Por siglos se predicó la Iglesia y perdonen que en este punto suene conflictivo, pero es cierto. Si preguntamos a nuestros padres me parece que en su catequesis jamás escucharon hablar del Reino de Dios e incluso cabría preguntarse si en la catequesis de la primera comunión se hace o no referencia a esto que Jesús anuncio y que de hecho viene con él.
En esto fue fundamental el Vaticano II y luego la Teología de la Liberación, es decir, la teología y el magisterio que se desarrolló en América Latina (indo afro latino América), porque el Reino de Dios también fue asumida como categoría política, ya que está indisolublemente unido a la manera de relacionarnos entre las personas. San Pablo dirá en la carta a los romanos que el Reino no es comida ni bebida sino justicia, paz y alegría en el Espíritu (Rm 14,17), es decir, viene de Dios, está animado por el Espíritu, implica un caminar en el Espíritu y se despliega en un modo de relacionarnos unos con otros, de vernos, de amarnos. En Lucas 17,21 Jesús dice “el reino de Dios está en/entre ustedes”. Es una frase maravillosa que da para ambas traducciones. El reino en nosotros, dentro de nosotros. Dios en cada uno de nosotros y a la vez mayor que todo lo nuestro. Y, a la vez, Dios entre nosotros, siendo fuente de comunión, de encuentro, de justicia, de solidaridad, de paz. Con un querido amigo todavía estamos discutiendo si la preposición griega que ocupa Lucas se traduce como “en” o como “entre” y en esto nos acompañan muchos que se han acercado a las palabras del Maestro de Nazareth.
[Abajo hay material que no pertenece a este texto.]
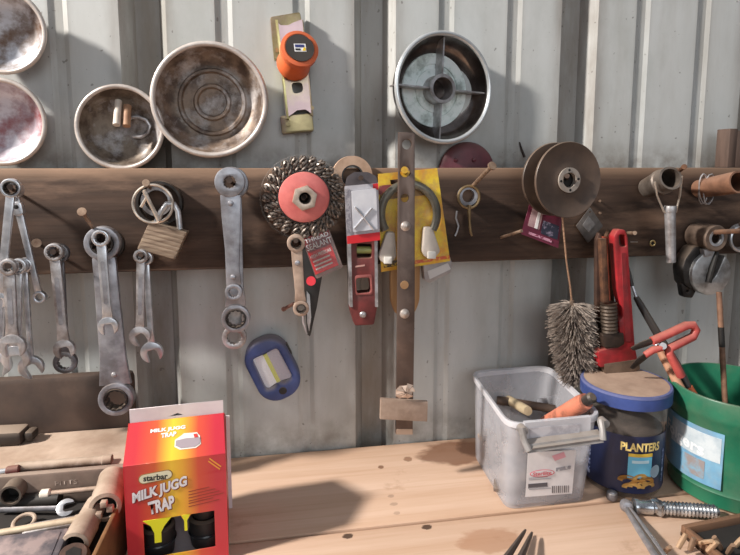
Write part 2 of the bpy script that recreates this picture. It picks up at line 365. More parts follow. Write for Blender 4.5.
# ================================================================ DISHES ON THE WALL
def dish_mat(name, c1, c2, c3): return M(name, c1, c2, .42, .58, sc=45, rough=.5, metal=.25, c3=c3, sc3=30, amt3=1.0)
def dish(name, label, cx, cy, rpx, dep, mat, yrot=(0, 0), rim=.0028, group='round steel dishes stuck to the wall', floor_r=.6, rimmat=None, rings=()):
    Yr = -dep-.003; c = P(cx, cy, Yr); R = rpx*U(c); Rf = R*floor_r
    t = thing(name, label, 'dish', (c.x, -.003, c.z), group=group)
    pr = [(1e-5, -.002), (Rf*.98, -.002), (R*.90, -dep*.55), (R, -dep)]           # outside, towards the viewer is -y
    inn = [(R-rim*.9, -dep+.0004), (R*.89-rim*.4, -dep*.58), (Rf*.95, -.0065)]
    for rr in rings: inn += [(Rf*rr+.0035, -.0065), (Rf*rr+.0015, -.0105), (Rf*rr-.0015, -.0105), (Rf*rr-.0035, -.0065)]
    inn += [(1e-5, -.0062)]
    B().lathe([(r_, h_) for r_, h_ in pr+inn], (0, 0, 0), (0, 1, 0), 56).build('bowl', mat, t, 50)
    B().ring(R-rim*.3, rim, (0, -dep, 0), (0, 1, 0), 56, 8).build('rim', rimmat or RIMST, t, 60)
    B().lathe([(1e-5, .0025), (Rf*.8, .0025), (Rf*.8, -.0015), (1e-5, -.0015)], (0, 0, 0), (0, 1, 0), 32).build('magnet_base', BLACKP, t)
    t.rotation_euler = (yrot[0], 0, yrot[1]); return t, R
RIMST = M('bright_rim_steel', (216, 206, 198), (180, 168, 160), sc=40, rough=.4, metal=.35)
dish('steel_dish', 'shiny brown-stained steel dish, cut by the upper left corner', 1, 31, 41, .026, dish_mat('dish_stain', (206, 206, 212), (150, 140, 136), (104, 72, 48)))
dish('steel_dish', 'steel dish with a reddish sheen at the left edge, just above the dark board', 0, 122, 42, .026, dish_mat('dish_pink_reflection', (214, 208, 214), (176, 160, 168), (150, 84, 84)))  # pink blotches paint a reddish reflection into the steel colour
dS, RS = dish('steel_dish', 'small steel dish holding a hook and two short rods', 120, 127.5, 41, .028, dish_mat('dish_small', (128, 114, 100), (84, 70, 60), (176, 172, 172)), floor_r=.72)
dish('steel_dish', 'largest brown steel dish, dusty inside with pressed rings', 210, 100, 55.5, .032, dish_mat('dish_big', (134, 114, 98), (90, 74, 64), (182, 174, 170)), floor_r=.74, rim=.0034, rings=(.78, .40))

# small things inside the small dish
f = Fr(119, 120, -.020)
t = thing('steel_pin', 'pale short rod standing in the small steel dish', 'pin', f.o, group='pins in the small steel dish')
B().cyl(f(118.5, 101, .004), f(116.5, 125, -.012), .0042, seg=14).build('shaft', M('pale_pin', (222, 210, 198), (200, 186, 172), sc=60, rough=.6, dust=.2), t)
t = thing('steel_pin', 'brown short rod beside the pale one in the small steel dish', 'pin', f.o, group='pins in the small steel dish')
B().cyl(f(127.5, 106, .004), f(126.5, 126, -.008), .0046, seg=14).build('shaft', M('brown_pin', (176, 138, 108), (150, 110, 84), sc=60, rough=.65), t)
t = thing('steel_hook', 'U-shaped steel clip lying in the small steel dish', 'hook', f.o)
pp = [(130, 119), (140, 118), (148, 121), (152, 127), (150, 134), (143, 138), (135, 138)]
B().tube([f(a-2, c-1, .0085) for a, c in pp], .0024, 10).build('wire', WORN, t)

# divided chrome dish
c = P(439, 88, -.036); u = U(c); R = 54*u
t = thing('divided_dish', 'bright chrome dish divided by four spokes around a hub', 'dish', (c.x, -.003, c.z), (0, 0, radians(13)))
DIV = M('polished_tin', (122, 114, 110), (92, 82, 78), .42, .6, sc=26, rough=.2, metal=.85, c3=(70, 58, 52), sc3=14, amt3=.8)
REFLF = M('reflection_pale_floor', (244, 250, 248), (226, 240, 234), .4, .6, sc=40, rough=.3, metal=.0, c3=(96, 92, 86), sc3=40, amt3=.6)  # whitened colour stands for bright reflections on the dish floor
B().lathe([(1e-5, -.002), (R*.66, -.002), (R*.92, -.012), (R, -.034), (R*.965, -.034), (R*.90, -.014), (R*.72, -.0065), (1e-5, -.0062)], (0, 0, 0), (0, 1, 0), 64).build('bowl', DIV, t, 50)
B().lathe([(R*.70, -.0063), (R*.69, -.0085), (R*.50, -.0085), (R*.49, -.0066), (R*.42, -.0066), (R*.41, -.0085), (R*.25, -.0085), (R*.25, -.0063)], (0, 0, 0), (0, 1, 0), 56).build('floor_plate', REFLF, t, 40)
B().ring(R*.985, .0033, (0, -.034, 0), (0, 1, 0), 64, 8).build('rim', M('white_rim', (232, 234, 234), (206, 208, 208), sc=30, rough=.25, metal=.6), t, 60)
B().lathe([(R*.27, -.006), (R*.27, -.030), (R*.21, -.030), (R*.21, -.006)], (0, 0, 0), (0, 1, 0), 40, closed=True).build('hub', WORN, t)
for k in range(4):
    a = radians(-2+90*k); m = Matrix.Rotation(-a, 4, 'Y')
    B().box(m @ Vector((R*.60, -.017, 0)), (R*.70, .020, .0020), m).build('divider', WORN, t, 20)
B().lathe([(1e-5, .0025), (R*.5, .0025), (R*.5, -.0015), (1e-5, -.0015)], (0, 0, 0), (0, 1, 0), 32).build('magnet_base', BLACKP, t)

# maroon disc wedged behind the board
c = P(468, 171, -.008); t = thing('maroon_disc', 'dull maroon disc half hidden behind the dark board', 'disc', (c.x, -.0008, c.z))
MAR = M('maroon_paint', (112, 52, 62), (86, 38, 48), sc=50, rough=.5, dust=.3)
B().lathe([(1e-5, 0), (.040, 0), (.0405, -.002), (.038, -.006), (.026, -.0085), (1e-5, -.0095)], (0, 0, 0), (0, 1, 0), 48).build('plate', MAR, t, 50)
for px in (456, 474):
    q = P(px, 160, -.010); B().lathe([(1e-5, -.004), (.0028, -.003), (.0036, .003)], (q.x-c.x, q.y+.0008+.001, q.z-c.z), (0, 1, 0), 14).build('rivet', MAR, t)

# ================================================================ ORANGE-KNOB CLAMP
f = Fr(292, 80, -.012)
t = thing('hold_down_clamp', 'yellow zinc clamp with an orange knob, mounted on the wall', 'clamp', (f.o.x, 0, f.o.z))
q = lambda a, b_, dy=0: f(a, b_, dy)+Vector((0, f.o.y, 0))
def wp(pts): return [(q(a, b_).x, q(a, b_).z) for a, b_ in pts]
ZINC = BRASS; ZPINK = M('pink_zinc', (186, 160, 160), (160, 140, 134), sc=22, rough=.32, metal=.85, c3=(196, 186, 140), sc3=14, amt3=.6)
B().mesh(plate(roundpoly(wp([(270, 17), (300, 12), (306, 46), (292, 46), (284, 60), (274, 60)]), .003), th=.012, bev=.001, y=-.007)).build('upper_bracket', ZINC, t)
B().mesh(plate(roundpoly(wp([(280, 116), (312, 113), (314, 131), (282, 134)]), .003), th=.014, bev=.001, y=-.008)).build('lower_bracket', ZINC, t)
slot = roundpoly(wp([(289, 41), (299, 40), (302, 62), (291, 64)]), .004); hole2 = roundpoly(wp([(291, 84), (302, 83), (303, 93), (293, 95)]), .005)
body = wp([(276, 23), (281, 27), (288, 27), (294, 24), (302, 21), (311, 114), (305, 110), (297, 111), (290, 116), (286, 119)])
B().mesh(plate(body, [slot, hole2], .002, y=-.020)).build('strap', ZPINK, t, 20)
e = wp([(275.5, 22), (278, 22), (289, 120), (286.5, 120)]); B().mesh(plate(e, th=.020, bev=.0005, y=-.0135)).build('side_flange', M('bright_zinc', (232, 222, 160), (206, 190, 130), sc=30, rough=.3, metal=.75), t)
e = wp([(301, 21), (303, 21), (313, 116), (310.5, 116)]); B().mesh(plate(e, th=.016, bev=.0005, y=-.011)).build('side_flange', ZINC, t)
for (a, b_) in ((288, 124), (277, 50), (312, 108)):
    B().cyl(q(a, b_, -.004), q(a, b_, -.009), .0028, seg=14).build('rivet', ZINC, t)
OR = M('orange_plastic', (230, 112, 62), (212, 98, 52), sc=30, rough=.5, dust=.25)
kb = q(293, 66, -.008); kt = q(300, 48, -.052); ax = (kt-kb).normalized(); L = (kt-kb).length; kr = 18*U(f.o)
B().lathe([(1e-5, 0), (kr*.85, 0), (kr*.92, L*.08), (kr*.74, L*.45), (kr*.70, L*.62), (kr*.98, L*.80), (kr*.98, L*.98), (kr*.80, L*1.0), (kr*.78, L*.985), (1e-5, L*.985)], kb, ax, 40).build('knob', OR, t, 50)
B().lathe([(1e-5, L*.99), (kr*.74, L*.99), (kr*.74, L*1.02), (1e-5, L*1.02)], kb, ax, 32).build('knob_cap', BLACKP, t)
cc = kb+ax*(L*1.022); ex = Vector((1, .05, .1)); ex = (ex-ax*ex.dot(ax)).normalized(); ez = ax.cross(ex)*-1
if ez.z < 0: ez = -ez
st = B().quad([cc-ex*.0072-ez*.005, cc+ex*.0072-ez*.005, cc+ex*.0072+ez*.005, cc-ex*.0072+ez*.005], .0004, ax).build('sticker', WHITEP, t, 0)
B().quad([cc+ax*.0003+ex*a+ez*b_ for a, b_ in ((-.006, .0005), (.005, .0005), (.005, .0038), (-.006, .0038))], .0003, ax).build('print_block', M('sticker_blue', (60, 66, 120), rough=.5), st, 0)
B().quad([cc+ax*.0003+ex*a+ez*b_ for a, b_ in ((.002, -.0040), (.0064, -.0040), (.0064, .0000), (.0046, .0005))], .0003, ax).build('print_block', M('sticker_yellow', (240, 200, 40), rough=.5), st, 0)
B().quad([cc+ax*.0003+ex*a+ez*b_ for a, b_ in ((-.006, -.0035), (0, -.0035), (0, -.0012), (-.006, -.0012))], .0003, ax).build('print_block', INK, st, 0)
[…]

El Reino es más que la Iglesia. Crece en todas partes desde lo más pequeño. Es a la vez la semilla y el árbol, lo que ya ha ocurrido y lo que está por venir. En el Reino están juntos el trigo y la cizaña, hasta el final de los tiempos y Dios mismo así lo ha permitido porque tiene paciencia. Porque nos da tiempo de conversión y porque no quiere dañar a justos por pecadores como decían los antiguos. Espera y respeta toda creatura hasta el final. No sabemos qué rol puede llegar a jugar un ser humano, una creatura, para la salvación de todos. Quién es cada uno para juzgar, para hacer un juicio apresurado. ¡Qué sabemos nosotros si en eso que no entendemos o rechazamos sin claridad está germinando el Reino y algún día florecerá de manera inesperada! Respetar la vida. Buscar mirarla con los ojos de Jesús, con su mirada atenta, misericordiosa, llena del Espíritu que ama la vida es el mejor regalo y nuestro mejor aporte para este momento de la humanidad.